Die große Ruhe
Man muss sich nicht ertappt fühlen, wenn man vom Cosmic Tones Research Trio noch nichts gehört hat. Die Band aus Portland, Oregon, hat gerade erst ihr Debüt veröffentlicht, das hierzulande bislang nur digital via Bandcamp erhältlich ist: »All Is Sound«. Ersten Kritiken entnehmen wir, dass Roman Norfleet (Altsaxofon), Harlan Silverman (Cello) und Kennedy Verrett (Piano — die Musiker sind noch mit zahlreichen anderen Instrumenten zu hören) in der Portlander Szene zuverlässige Größen sind. Portland ist weit weg und nicht als Jazzmetropole bekannt.
Der Name des Trios verknüpft sich mit einem Trend im aktuellen Jazz, dem man durchaus kritisch begegnen kann: »Kosmischer Jazz« in der Tradition von Pharoah Sanders und Alice Coltrane, für ein Millionenpublikum ausgeschmückt von Kamsai Washington. Hymnische Musik, episch, ausladend, ausschweifend, jubilierend, schön und gut, aber es fehlt ihr der Biss, die Experimentierfreude, der Sarkasmus und der kernige, spröde Swing, wie sie sich die »andere Tradition«, sagen wir: die Linie Mingus-Dolphy-Coleman, erkämpft hat.
The Cosmic Tones Research Trio bleibt ganz bei Alice und denkt den transzendentalen Jazz der 1970er konsequent weiter: hin zu einer in sich ruhenden, geradezu statischen, häufig monochromen, dabei strikt tonalen Musik. Jazz ist hier nur eine Erinnerung, und andere, eigentlich naheliegende Bezüge — man denke an den Bar Jazz, den David Lynch zu unheilvollem Trance- und Drone-Sound reduzierte — huschen allenfalls als Schatten durch die Kulisse. Es ist Musik, die man um 6 Uhr morgens hört, aber nicht um 4: Kein Geheimnis wird mehr angedeutet, das sich in den Tiefen der Soundschlieren hinter übernächtigter Melancholie verbirgt. Alle Fragen haben sich aufgelöst. Konsequent verweigern sich die Musiker jeden Modernismus. Entwicklung, »Exploration«, Dynamik … würden hier nur stören.

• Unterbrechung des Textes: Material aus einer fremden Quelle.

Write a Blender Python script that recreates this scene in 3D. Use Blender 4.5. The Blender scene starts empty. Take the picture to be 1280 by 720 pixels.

Es braucht wahrscheinlich einiges an Mut, so eine Musik zu spielen. Sie ist noch nicht mal zeitgeistig, denn der Zeitgeist erwartet Schnickschnack für die kurze Aufmerksamkeitsspanne. Wie aber eine Musik hören, die nicht zitiert, sondern verwischt, die sich immer weiter zurückzieht in sich selbst, deren Stücke man kaum auseinanderhalten kann und soll? Im Grunde spielt The Cosmic Tones Research Trio die Fluxus-Version von New Age, Zen Jazz und Post Ambient. So etwas in der Jazzstadt Köln zu erleben, deren dominierende Szene für einen Jazz steht, der oft gar nicht kompliziert genug sein kann, ist ja fast schon eine Provokation.